The Obama administration has created a Federal monster, in that once government usurps the rights of private business and it's owners, whether it be individual, partnership, or a corporation with stockholders, government then wants to use their new found power with greater frequency (Bureaucrats, after all, by their very nature want to manage something). First, it was mismanaged and financially destitute business' that were deemed "too big to fail". The government takeover of banking and auto companies allowed the administration to effect political payoffs by transferring ownership to big time financial contributors and supportive labor unions. Now it's an oil company that isn't working fast enough for certain members of the U.S. government, and which is becoming a political liability to the Obama administration.

It wasn't very long ago, politically speaking, that it would have been unthinkable for the U.S. Government to simply take over massive sectors of private enterprise. I seriously doubt that if Robert Reich, as a Cabinet member, had suggested to then President Bill Clinton that the U.S. Government should nationalize an oil company, that he'd even be taken seriously.
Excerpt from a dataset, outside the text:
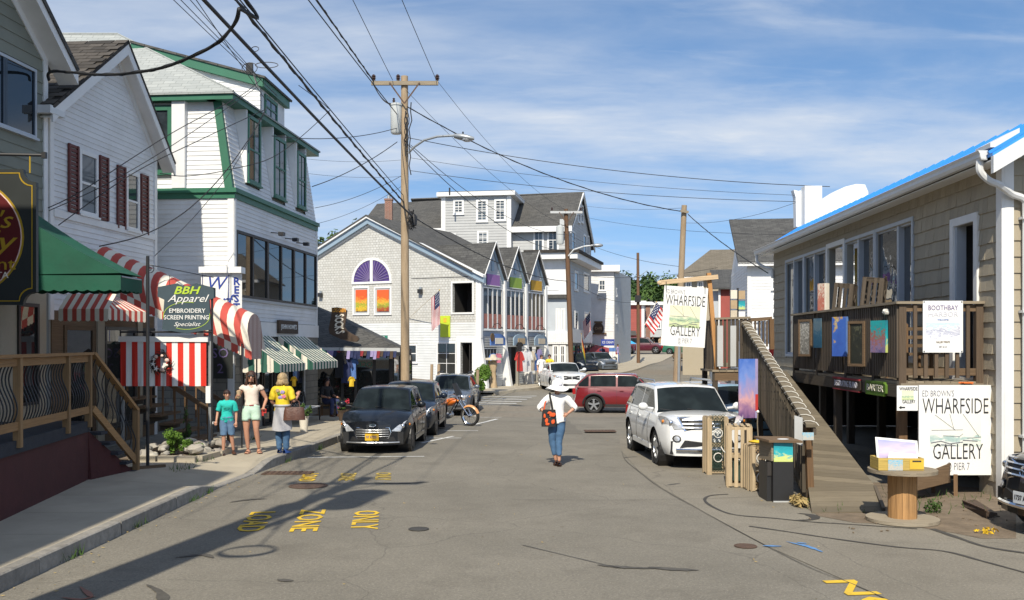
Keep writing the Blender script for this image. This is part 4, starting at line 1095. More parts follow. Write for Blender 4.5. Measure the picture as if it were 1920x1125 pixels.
# --- white building with green mansard trim
F3=Fr(-7.4,25.5,84.9)
FE=Fr(-7.4 - 7.97,25.5+.711,-5.1)
ZB=6.5;ZT=9.08;LEAN=0.155
F3m=Fr(-7.4,25.5,84.9,LEAN,ZB+.15);FEm=Fr(-7.4 - 7.97,25.5+.711,-5.1,0.03,ZB+.15)
t=thing('white_mansard_building','tall white clapboard building with dark green mansard trim and window strip','building',(-9,29,0))
L3=7.55
sw_=(0.12,F3.px(445,557)[1],L3 - .12,F3.px(445,432)[1])
wallcore(F3,[(0,.1),(L3,.1),(L3,ZB),(0,ZB)],[],'core_wall',t);wallcore(FE,[(0,.1),(8,.1),(8,ZB),(0,ZB)],[],'core_wall',t)
clad(F3,[(.12,3.15),(L3 - .1,3.15),(L3 - .1,ZB - .13),(.12,ZB - .13)],[sw_],0.115,'white_siding',t)
clad(FE,[(0,2.6),(7.86,2.6),(7.86,ZB - .13),(0,ZB - .13)],[],0.125,'white_siding',t)
board(FE,t,'white_paint',7.86,8.03,.1,ZB - .13,0,.045,'corner_board');board(F3,t,'white_paint',-.0,.13,.1,ZB - .13,0,.045,'corner_board')
board(F3,t,'white_paint',L3 - .12,L3,3.1,ZB - .13,0,.045,'corner_board')
for F,L_ in ((F3,L3),(FE,8.0)):
 board(F,t,'green_paint',0 if F is F3 else 0,L_+(.06 if F is FE else 0),ZB - .13,ZB+.02,-.02,.06,'green_band');board(F,t,'green_paint',0,L_+(.12 if F is FE else 0),ZB+.02,ZB+.14,-.02,.12,'green_band')
wallcore(F3m,[(.05,ZB+.1),(L3 - .05,ZB+.1),(L3 - .05,ZT),(.05,ZT)],[],'core_wall',t,.15,d=-.05);wallcore(FEm,[(0,ZB+.1),(7.9,ZB+.1),(7.62,ZT),(0,ZT)],[],'core_wall',t,.15,d=-.05)
dorm=[]
for a,b,za,zb in ((463,487,345,224),(512,534,372,262),(556,572,390,290)):
 u0,u1=F3.px(a,300,.0)[0],F3.px(b,300,.0)[0]
 dorm.append((u0,F3.px((a+b)/2,za)[1],u1,min(ZT - .05,F3.px((a+b)/2,zb)[1]+.05)))
hol=[(d[0] - .08,d[1] - .1,d[2]+.08,99) for d in dorm]
wE=(FE.px(279,250)[0],FE.px(280,326)[1],FE.px(324,250)[0],FE.px(280,200)[1])
clad(F3m,[(.1,ZB+.15),(L3 - .08,ZB+.15),(L3 - .08,ZT),(.1,ZT)],hol,0.125,'white_siding',t)
clad(FEm,[(0,ZB+.15),(7.9,ZB+.15),(7.56,ZT),(0,ZT)],[(wE[0],wE[1],wE[2],wE[3])],0.125,'white_siding',t)
mb=MB();mb.hexa([FEm.p(7.78,ZB+.14,.05),FEm.p(8.0,ZB+.14,.05),FEm.p(8.0,ZB+.14,-.1),FEm.p(7.78,ZB+.14,-.1),FEm.p(7.42,ZT,.05),FEm.p(7.62,ZT,.05),FEm.p(7.62,ZT,-.1),FEm.p(7.42,ZT,-.1)])
mb.build('hip_board','green_paint',t)
window(FE,(wE[0],wE[1],wE[2],wE[3]),t,'green_paint','window_glass',1,2,.12,.06)
mb=MB();FE.box(mb,wE[2]+.02,wE[2]+.38,ZB+.15,ZT - .02,-.1,.12);mb.build('wall_jog','white_siding',t)
for d in dorm:
 u0,z0,u1,z1=d
 for q in ((u0 - .07,u0),(u1,u1+.07)):
  mb=MB();mb.prism([F3.p(q[0],z0 - .05,.02),F3.p(q[0],ZT - .02,.02),F3.p(q[0],ZT - .02,-.45),F3.p(q[0],z0 - .05,-.08)],F3.u*(q[1] - q[0]));mb.build('dormer_cheek','white_paint',t)
 window(F3,d,t,'green_paint','window_glass',2,2,.10,.05,mw=.02)
def P3(u,z,d=0.0): return F3.p(u,z,d)
dt=-LEAN*(ZT - ZB)
ea=[FE.p(7.55+.16,ZT+.02,.2),P3(L3 - .05+.2,ZT+.02,dt+.34)]
mb=MB();F3.box(mb,-.2,L3+.1,ZT - .12,ZT+.06,dt - .3,dt+.46);mb.build('eave','green_paint',t)
mb=MB();FE.box(mb,0,7.56,ZT - .12,ZT+.06,-.4,.2);mb.build('eave','green_paint',t)
rA,rB=Vector((-11.7,28.5,11.7)),Vector((-18,28.6,11.75))
cn=P3(-.25,ZT+.07,dt+.5);cf=P3(L3+.15,ZT+.07,dt+.5);cw=FE.p(-3,ZT+.07,.25)
MB().prism([cn,rA,rB,cw],(0,0,-.05)).build('roof','roof_pale',t);MB().prism([cf,rA,cn],(0,0,-.05)).build('roof','roof_pale',t)
MB().prism([cf,P3(L3+.15,ZT+.07,-9),rB,rA],(0,0,-.05)).build('roof','roof_pale',t)
MB().tube([rA,cn],.03,6).build('ridge_cap','roof_pale',t);MB().tube([rA,rB],.04,6).build('ridge_cap','roof_pale',t)
FD=Fr(-12.4,27.9,-3)
q0,q1=FD.px(250,86),FD.px(488,150)
pl=[(q0[0],9.1),(q1[0],9.1),(q1[0],q1[1] - .1),(q0[0],q0[1] - .1)]
wallcore(FD,pl,[],'core_wall',t,.15,'dormer_wall');clad(FD,pl,[],0.135,'white_siding',t)
rake(FD,t,'green_paint',(q0[0],q0[1]+.05),(q1[0]+.12,q1[1]+.03),.26,-.02,.16,'rake_board')
slab([FD.p(q0[0],q0[1]+.1,.2),FD.p(q1[0]+.2,q1[1]+.06,.2),FD.p(q1[0]+.2,q1[1]+.06,-2.6),FD.p(q0[0],q0[1]+.1,-2.6)],.06,'roof_dark',t)
FG=Fr(*FD.p(q1[0],0).xy,87)
wallcore(FG,[(0.02,9.1),(2.4,9.1),(2.4,q1[1] - .12),(.02,q1[1] - .12)],[],'white_siding',t,.12,'dormer_wall')
window(FG,(.35,9.15,1.55,q1[1] - .3),t,'green_paint','window_glass',2,2,.1,.05)
board(FG,t,'green_paint',-.1,2.5,q1[1] - .22,q1[1]+.02,0,.14,'eave')
mb=MB();u0,z0,u1,z1=sw_
for k in range(7):
 w=.10 if k % 2 else .14
 x=u0+(u1 - u0)*k/6;F3.box(mb,max(u0,x - w/2),min(u1,x+w/2),z0+.05,z1 - .05,0,.055)
F3.box(mb,u0,u1,z1 - .07,z1,0,.06);F3.box(mb,u0,u1,z0,z0+.07,0,.06)
so_=mb.build('strip_window','dark_frame',t)
for k in range(6):
 g_=MB();a=u0+(u1 - u0)*k/6;F3.box(g_,a+.05,a+(u1 - u0)/6 - .05,z0+.07,z1 - .07,0,.015);g_.build('pane','shop_glass',so_)
board(F3,t,'grey_panel',u0 - .05,u1+.05,z0 - .08,z0 - .003,0,.07,'sill')
for a,b in ((.0,.55),(L3 - 1.35,L3)): board(F3,t,'grey_block',a,b,.1,3.1,0,.05,'pier')
board(FE,t,'grey_block',5.5,8.0,.1,2.58,0,.03,'pier')
board(F3,t,'white_paint',.0,L3,2.72,3.13,0,.08,'fascia')
for a,b in ((.6,2.1),(2.2,2.9),(3.1,4.0),(4.3,6.1)):
 window(F3,(a,.55 if b - a > 1 else .14,b,2.68),t,'white_paint' if b > 4 else 'dark_frame','shop_glass',1,1,.07,.06,sill=False,name='shop_window')
for u,zz_,wh_ in ((2.9,5.75,'nearest the corner board'),(4.2,5.72,'in the middle of the row'),(5.3,5.7,'nearest the sock shop')):
 tt=thing('floodlight','small dark floodlight over the window strip, '+wh_,'floodlight',tuple(F3.p(u,zz_,.2)),group='floodlights over the window strip')
 MB().tube([F3.p(u,zz_+.05,.0),F3.p(u,zz_+.02,.28)],.015,5).build('arm','black_metal',tt)
 mb=MB();F3.box(mb,u - .09,u+.09,zz_ - .05,zz_+.05,.26,.42);mb.build('lamp_head','black_metal',tt)
t=thing('shop_sign','small dark brown shop sign with white letters over green striped awnings','sign',tuple(F3.p(2.5,2.9,.15)))
a,b=F3.px(514,610)[0],F3.px(550,610)[0]
mb=MB();F3.box(mb,a,b,2.82,3.22,.08,.16);mb.build('board','sock_brown',t)
lettering("JOHN HOWE'S",F3.mat((a+b)/2,3.02,.165),'white_ink',t,.2,(b - a)*.82)
GC=['cream_canvas','dark_green_canvas']
def green_awning(u0,u1,label,reach=1.15,zt=2.74,zb=1.95):
 t=thing('window_awning',label,'awning',tuple(F3.p((u0+u1)/2,zb,.5)),group='green and white striped shop awnings')
 rows=[];n=34
 for i in range(n+1):
  u=u0+(u1 - u0)*i/n
  rows.append([F3.p(u,zt,.08),F3.p(u,zt - (zt - zb)*.5 - .02,reach*.5),F3.p(u,zb,reach)])
 stripes(rows,2,'canopy',GC,t)
 for uu in (u0,u1):
  mb=MB();n=6
  for k in range(n):
   d0,d1=.08+(reach - .08)*k/n,.08+(reach - .08)*(k+1)/n
   f=lambda d: zt - (zt - zb)*(d - .08)/(reach - .08)
   mb.poly([F3.p(uu,zb,d0),F3.p(uu,zb,d1),F3.p(uu,f(d1),d1),F3.p(uu,f(d0),d0)],k % 2)
  mb.build('side_curtain',GC,t)
 mb=MB();scallop(mb,F3.p(u0,zb,reach),F3.p(u1,zb,reach),0,.2,17,lambda k: k % 2,.025)
 for uu in (u0,u1): scallop(mb,F3.p(uu,zb,.1),F3.p(uu,zb,reach),0,.2,6,lambda k: k % 2,.025)
 mb.build('valance',GC,t)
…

The public outcry if such a statement were made public "way back then" would have been enormous.

Yet here we are, in 2010, only two administrations later, and government takeovers are "old hat". So much so, that it hardly makes news when Obama advisor Robert Reich floats a "trial balloon" about further government takeovers, such as he did on June 1st.

The U.S. Constitution clearly defines the role of Federal government. Nowhere does that document allow the kind of abuse of power we've come to expect from Washington, D.C.

When does government begin to honor the Constitution, and put a check on it's own power? Fact is, at this point, with the Obama White House flush with victory on several controversial fronts, primarily through political manuevering, and despite the opposition of the majority of the American people on several major issues, including bailouts, takeovers, and socialized health care, there is no reason to believe that this administration will suddenly decide that "enough is enough".